THE REQUEST:
Pick out each line of the records in which the word "picture" appears.

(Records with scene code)
* * *
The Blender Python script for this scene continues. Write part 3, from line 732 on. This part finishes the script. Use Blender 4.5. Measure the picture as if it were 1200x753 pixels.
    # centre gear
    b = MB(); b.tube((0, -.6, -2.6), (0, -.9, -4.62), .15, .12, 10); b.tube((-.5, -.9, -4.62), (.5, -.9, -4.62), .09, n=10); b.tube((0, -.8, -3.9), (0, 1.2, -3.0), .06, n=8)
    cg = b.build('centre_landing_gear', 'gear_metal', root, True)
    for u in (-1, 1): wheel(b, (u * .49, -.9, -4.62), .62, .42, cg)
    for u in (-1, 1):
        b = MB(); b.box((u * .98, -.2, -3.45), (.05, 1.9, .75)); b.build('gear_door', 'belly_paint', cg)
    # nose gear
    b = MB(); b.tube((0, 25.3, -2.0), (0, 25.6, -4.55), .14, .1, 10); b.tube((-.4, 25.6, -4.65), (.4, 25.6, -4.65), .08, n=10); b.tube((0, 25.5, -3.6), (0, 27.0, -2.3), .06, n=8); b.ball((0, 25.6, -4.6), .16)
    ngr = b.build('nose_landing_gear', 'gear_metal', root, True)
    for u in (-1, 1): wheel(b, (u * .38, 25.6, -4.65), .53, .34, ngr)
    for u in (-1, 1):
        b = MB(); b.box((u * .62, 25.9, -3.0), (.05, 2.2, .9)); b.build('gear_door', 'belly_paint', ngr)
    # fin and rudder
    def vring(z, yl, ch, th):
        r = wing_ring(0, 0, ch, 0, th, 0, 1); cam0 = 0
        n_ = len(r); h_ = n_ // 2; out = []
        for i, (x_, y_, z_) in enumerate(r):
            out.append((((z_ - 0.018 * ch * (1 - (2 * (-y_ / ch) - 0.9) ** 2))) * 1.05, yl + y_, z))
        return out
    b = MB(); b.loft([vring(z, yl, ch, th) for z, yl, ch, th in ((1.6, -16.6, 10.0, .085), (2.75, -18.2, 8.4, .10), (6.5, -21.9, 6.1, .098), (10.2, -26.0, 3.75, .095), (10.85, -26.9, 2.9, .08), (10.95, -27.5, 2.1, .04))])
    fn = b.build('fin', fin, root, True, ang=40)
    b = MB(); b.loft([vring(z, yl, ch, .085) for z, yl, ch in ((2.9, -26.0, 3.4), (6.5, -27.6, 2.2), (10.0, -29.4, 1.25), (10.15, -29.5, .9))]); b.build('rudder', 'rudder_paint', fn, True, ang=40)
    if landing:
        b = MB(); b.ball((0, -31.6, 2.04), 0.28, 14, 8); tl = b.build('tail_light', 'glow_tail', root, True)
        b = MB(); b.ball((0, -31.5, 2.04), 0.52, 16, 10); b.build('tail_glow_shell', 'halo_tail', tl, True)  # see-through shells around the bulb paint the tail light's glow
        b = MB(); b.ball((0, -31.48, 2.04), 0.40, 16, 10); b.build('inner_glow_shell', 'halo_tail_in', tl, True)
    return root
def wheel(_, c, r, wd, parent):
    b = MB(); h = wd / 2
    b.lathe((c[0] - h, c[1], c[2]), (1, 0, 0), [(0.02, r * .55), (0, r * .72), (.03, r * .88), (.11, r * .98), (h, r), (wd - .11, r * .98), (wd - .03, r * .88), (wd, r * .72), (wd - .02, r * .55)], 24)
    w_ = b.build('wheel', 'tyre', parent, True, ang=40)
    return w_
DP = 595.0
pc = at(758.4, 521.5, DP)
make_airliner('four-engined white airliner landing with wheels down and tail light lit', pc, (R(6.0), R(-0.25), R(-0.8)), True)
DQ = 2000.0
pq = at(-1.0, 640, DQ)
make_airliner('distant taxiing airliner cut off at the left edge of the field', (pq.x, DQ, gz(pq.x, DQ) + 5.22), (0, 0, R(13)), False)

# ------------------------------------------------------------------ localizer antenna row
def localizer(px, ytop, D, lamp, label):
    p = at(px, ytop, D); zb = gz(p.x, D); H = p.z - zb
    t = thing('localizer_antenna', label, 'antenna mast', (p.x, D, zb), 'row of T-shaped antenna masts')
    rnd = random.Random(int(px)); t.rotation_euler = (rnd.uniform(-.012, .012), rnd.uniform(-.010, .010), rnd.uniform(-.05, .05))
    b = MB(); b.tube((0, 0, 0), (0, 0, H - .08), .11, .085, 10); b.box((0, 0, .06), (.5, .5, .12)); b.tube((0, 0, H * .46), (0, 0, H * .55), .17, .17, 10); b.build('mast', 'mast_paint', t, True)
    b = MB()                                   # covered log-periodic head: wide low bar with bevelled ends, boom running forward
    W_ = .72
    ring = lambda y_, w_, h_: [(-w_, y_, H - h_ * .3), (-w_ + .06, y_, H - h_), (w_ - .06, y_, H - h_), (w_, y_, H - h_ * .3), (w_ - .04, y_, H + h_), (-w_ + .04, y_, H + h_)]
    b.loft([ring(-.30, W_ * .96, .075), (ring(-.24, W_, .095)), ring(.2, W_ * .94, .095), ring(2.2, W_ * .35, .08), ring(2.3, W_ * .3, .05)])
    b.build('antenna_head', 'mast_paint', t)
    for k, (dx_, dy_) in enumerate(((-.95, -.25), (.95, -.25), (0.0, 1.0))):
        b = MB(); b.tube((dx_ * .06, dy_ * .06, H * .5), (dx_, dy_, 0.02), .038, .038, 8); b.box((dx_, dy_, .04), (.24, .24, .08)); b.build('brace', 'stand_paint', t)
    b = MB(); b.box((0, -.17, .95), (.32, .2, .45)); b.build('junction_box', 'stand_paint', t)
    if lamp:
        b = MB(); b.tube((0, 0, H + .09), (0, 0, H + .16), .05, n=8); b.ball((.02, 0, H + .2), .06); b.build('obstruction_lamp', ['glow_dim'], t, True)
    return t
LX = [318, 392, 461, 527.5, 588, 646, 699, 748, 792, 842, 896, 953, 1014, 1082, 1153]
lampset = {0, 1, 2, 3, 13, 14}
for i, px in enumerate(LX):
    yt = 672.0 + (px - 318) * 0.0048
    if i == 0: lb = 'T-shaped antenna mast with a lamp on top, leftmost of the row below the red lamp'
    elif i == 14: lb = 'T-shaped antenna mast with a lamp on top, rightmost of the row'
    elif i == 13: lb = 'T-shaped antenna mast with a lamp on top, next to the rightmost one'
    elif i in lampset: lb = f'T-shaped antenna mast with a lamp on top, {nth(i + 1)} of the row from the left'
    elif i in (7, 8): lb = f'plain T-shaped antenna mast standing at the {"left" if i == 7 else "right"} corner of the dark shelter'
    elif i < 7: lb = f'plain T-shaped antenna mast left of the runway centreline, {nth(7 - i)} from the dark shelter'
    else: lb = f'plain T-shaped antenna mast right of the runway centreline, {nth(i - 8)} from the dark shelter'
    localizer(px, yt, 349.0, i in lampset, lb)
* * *
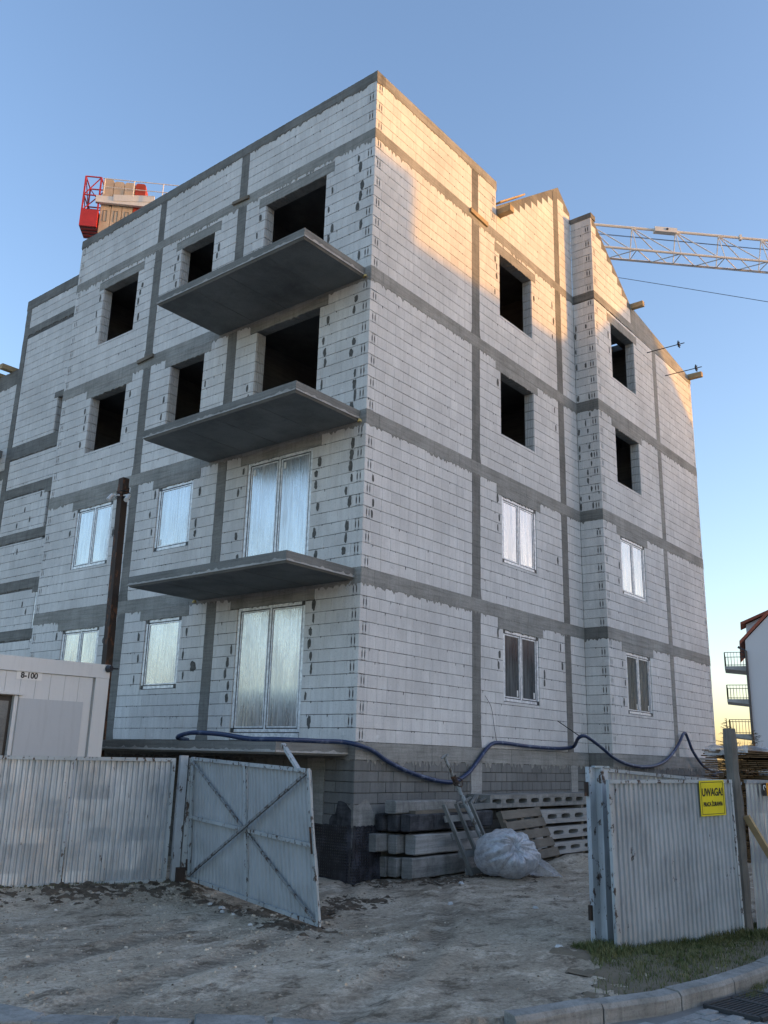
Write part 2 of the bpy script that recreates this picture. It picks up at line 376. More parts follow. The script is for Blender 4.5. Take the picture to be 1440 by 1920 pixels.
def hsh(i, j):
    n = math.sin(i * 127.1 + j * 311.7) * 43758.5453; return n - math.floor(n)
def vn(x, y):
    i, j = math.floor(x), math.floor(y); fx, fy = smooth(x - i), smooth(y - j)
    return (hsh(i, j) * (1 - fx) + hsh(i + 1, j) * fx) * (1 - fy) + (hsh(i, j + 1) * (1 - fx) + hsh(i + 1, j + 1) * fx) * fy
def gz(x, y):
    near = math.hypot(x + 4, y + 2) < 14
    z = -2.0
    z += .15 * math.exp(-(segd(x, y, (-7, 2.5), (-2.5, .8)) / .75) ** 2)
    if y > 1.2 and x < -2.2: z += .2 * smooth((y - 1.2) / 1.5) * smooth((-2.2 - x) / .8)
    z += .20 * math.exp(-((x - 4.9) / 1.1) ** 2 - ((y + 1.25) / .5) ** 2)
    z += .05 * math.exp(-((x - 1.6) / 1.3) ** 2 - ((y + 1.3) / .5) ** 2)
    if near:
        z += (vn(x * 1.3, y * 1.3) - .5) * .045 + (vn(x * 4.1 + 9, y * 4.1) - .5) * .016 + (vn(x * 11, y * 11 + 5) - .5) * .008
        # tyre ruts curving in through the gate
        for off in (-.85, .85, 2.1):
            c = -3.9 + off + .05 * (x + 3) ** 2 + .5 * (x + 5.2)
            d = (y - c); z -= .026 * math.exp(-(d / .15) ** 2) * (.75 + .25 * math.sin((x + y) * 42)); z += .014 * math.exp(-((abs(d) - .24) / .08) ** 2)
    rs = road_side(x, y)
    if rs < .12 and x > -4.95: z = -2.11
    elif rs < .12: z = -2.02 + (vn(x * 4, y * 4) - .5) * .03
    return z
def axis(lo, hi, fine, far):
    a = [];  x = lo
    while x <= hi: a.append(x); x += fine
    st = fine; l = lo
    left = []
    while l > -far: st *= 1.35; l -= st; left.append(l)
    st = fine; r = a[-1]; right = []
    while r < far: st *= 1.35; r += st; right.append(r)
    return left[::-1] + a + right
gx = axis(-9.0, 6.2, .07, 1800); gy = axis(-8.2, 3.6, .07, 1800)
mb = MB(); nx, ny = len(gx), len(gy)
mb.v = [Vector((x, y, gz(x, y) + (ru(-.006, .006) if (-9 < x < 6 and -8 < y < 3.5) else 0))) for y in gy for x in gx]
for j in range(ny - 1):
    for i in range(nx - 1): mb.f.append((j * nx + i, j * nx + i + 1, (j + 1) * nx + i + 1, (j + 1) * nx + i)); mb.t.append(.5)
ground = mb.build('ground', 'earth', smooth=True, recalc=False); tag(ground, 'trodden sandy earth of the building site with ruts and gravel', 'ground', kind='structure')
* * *
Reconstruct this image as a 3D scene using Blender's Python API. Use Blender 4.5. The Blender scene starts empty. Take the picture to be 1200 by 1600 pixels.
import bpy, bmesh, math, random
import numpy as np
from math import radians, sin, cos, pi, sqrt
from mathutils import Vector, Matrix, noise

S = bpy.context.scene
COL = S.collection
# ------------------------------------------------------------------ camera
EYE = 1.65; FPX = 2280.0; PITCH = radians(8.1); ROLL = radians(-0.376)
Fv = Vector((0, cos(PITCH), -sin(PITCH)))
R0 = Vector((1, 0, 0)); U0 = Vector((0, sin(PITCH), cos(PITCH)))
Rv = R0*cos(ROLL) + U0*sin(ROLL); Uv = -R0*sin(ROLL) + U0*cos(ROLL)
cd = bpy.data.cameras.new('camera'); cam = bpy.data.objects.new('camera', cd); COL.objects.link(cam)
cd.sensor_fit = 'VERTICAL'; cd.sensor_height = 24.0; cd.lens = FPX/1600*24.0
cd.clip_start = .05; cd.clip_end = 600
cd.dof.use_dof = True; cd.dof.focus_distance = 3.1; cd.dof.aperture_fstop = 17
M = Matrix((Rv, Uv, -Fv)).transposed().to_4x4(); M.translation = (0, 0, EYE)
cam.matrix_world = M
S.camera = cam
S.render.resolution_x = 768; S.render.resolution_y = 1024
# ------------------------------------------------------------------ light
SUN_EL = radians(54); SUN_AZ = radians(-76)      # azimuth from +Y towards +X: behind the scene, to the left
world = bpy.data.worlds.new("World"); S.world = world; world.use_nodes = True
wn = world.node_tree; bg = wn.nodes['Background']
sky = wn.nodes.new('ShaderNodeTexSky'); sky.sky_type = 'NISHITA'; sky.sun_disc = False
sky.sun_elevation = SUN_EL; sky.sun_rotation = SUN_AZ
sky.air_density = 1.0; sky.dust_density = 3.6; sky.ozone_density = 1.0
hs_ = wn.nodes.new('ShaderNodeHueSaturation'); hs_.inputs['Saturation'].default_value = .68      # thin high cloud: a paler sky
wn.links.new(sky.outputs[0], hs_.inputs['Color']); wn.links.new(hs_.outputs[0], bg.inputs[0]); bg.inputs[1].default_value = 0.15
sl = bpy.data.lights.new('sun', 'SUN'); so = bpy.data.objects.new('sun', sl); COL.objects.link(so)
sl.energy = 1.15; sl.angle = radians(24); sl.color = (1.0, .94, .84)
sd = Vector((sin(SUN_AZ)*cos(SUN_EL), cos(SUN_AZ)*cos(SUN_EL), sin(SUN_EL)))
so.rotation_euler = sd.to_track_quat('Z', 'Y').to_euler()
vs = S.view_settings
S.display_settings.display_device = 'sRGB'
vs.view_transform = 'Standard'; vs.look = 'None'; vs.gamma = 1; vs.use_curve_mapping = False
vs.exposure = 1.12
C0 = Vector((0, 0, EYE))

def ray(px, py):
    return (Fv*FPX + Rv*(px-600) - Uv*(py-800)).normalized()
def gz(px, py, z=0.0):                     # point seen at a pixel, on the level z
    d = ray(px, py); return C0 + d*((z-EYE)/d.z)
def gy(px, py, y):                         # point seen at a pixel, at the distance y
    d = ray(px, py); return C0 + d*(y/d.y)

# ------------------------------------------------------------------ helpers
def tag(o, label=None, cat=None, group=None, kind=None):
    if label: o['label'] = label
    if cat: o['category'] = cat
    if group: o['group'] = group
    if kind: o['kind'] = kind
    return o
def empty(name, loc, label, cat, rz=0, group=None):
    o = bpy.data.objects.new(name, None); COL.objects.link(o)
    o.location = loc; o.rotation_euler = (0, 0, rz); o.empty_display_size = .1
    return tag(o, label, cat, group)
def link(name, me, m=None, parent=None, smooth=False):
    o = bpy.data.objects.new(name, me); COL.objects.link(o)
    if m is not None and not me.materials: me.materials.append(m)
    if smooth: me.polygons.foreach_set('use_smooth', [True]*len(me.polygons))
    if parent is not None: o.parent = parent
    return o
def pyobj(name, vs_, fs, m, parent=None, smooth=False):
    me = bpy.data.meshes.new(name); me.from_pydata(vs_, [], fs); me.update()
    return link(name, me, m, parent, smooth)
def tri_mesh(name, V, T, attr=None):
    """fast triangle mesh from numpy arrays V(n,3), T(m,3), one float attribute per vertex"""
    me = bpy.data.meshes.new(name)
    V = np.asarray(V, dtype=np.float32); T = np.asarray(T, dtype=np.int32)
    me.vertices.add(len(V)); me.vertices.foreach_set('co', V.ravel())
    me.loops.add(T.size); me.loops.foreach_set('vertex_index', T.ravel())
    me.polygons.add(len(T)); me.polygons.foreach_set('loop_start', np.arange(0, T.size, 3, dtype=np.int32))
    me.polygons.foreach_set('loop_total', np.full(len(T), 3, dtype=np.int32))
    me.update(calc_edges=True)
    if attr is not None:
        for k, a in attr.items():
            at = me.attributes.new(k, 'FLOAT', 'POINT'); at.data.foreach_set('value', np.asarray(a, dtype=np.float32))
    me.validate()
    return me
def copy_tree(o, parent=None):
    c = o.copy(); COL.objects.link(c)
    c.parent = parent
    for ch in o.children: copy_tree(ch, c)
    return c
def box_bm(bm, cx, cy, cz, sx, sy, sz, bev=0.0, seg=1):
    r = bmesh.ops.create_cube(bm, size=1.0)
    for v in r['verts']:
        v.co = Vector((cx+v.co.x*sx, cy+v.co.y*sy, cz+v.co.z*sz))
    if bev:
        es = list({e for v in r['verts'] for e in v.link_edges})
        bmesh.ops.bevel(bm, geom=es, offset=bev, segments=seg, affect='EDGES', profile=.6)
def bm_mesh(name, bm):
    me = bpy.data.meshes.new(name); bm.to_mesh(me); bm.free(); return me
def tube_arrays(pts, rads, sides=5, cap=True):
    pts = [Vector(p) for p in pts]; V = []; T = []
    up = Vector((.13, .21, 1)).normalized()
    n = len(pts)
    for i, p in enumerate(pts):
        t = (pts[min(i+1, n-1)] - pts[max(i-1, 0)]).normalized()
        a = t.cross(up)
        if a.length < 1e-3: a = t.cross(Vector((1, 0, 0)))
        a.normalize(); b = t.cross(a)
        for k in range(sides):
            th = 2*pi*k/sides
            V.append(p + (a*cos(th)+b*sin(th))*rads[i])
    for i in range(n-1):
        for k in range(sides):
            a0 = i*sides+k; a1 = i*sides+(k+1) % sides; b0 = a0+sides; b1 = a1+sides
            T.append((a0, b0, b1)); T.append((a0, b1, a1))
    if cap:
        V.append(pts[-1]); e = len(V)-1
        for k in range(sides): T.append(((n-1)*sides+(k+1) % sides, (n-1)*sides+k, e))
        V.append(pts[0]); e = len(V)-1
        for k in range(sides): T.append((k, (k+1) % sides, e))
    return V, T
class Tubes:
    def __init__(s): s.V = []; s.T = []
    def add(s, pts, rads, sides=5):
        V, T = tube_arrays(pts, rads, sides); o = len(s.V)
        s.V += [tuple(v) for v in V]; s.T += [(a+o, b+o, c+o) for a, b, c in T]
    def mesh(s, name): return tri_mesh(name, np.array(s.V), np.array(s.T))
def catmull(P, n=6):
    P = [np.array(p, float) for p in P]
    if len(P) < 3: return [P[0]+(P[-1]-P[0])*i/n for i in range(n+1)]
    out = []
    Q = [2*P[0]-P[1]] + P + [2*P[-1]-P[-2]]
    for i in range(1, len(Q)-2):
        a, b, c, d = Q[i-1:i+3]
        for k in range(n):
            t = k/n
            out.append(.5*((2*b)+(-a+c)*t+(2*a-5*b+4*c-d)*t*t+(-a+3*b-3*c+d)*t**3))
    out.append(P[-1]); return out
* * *
EXERCISE SOLUTION:
The Blender Python script for this scene continues. Write part 3, from line 732 on. This part finishes the script. Use Blender 4.5. Measure the picture as if it were 1200x753 pixels.
Write part 2 of the bpy script that recreates this picture. It picks up at line 376. More parts follow. The script is for Blender 4.5. Take the picture to be 1440 by 1920 pixels.
Reconstruct this image as a 3D scene using Blender's Python API. Use Blender 4.5. The Blender scene starts empty. Take the picture to be 1200 by 1600 pixels.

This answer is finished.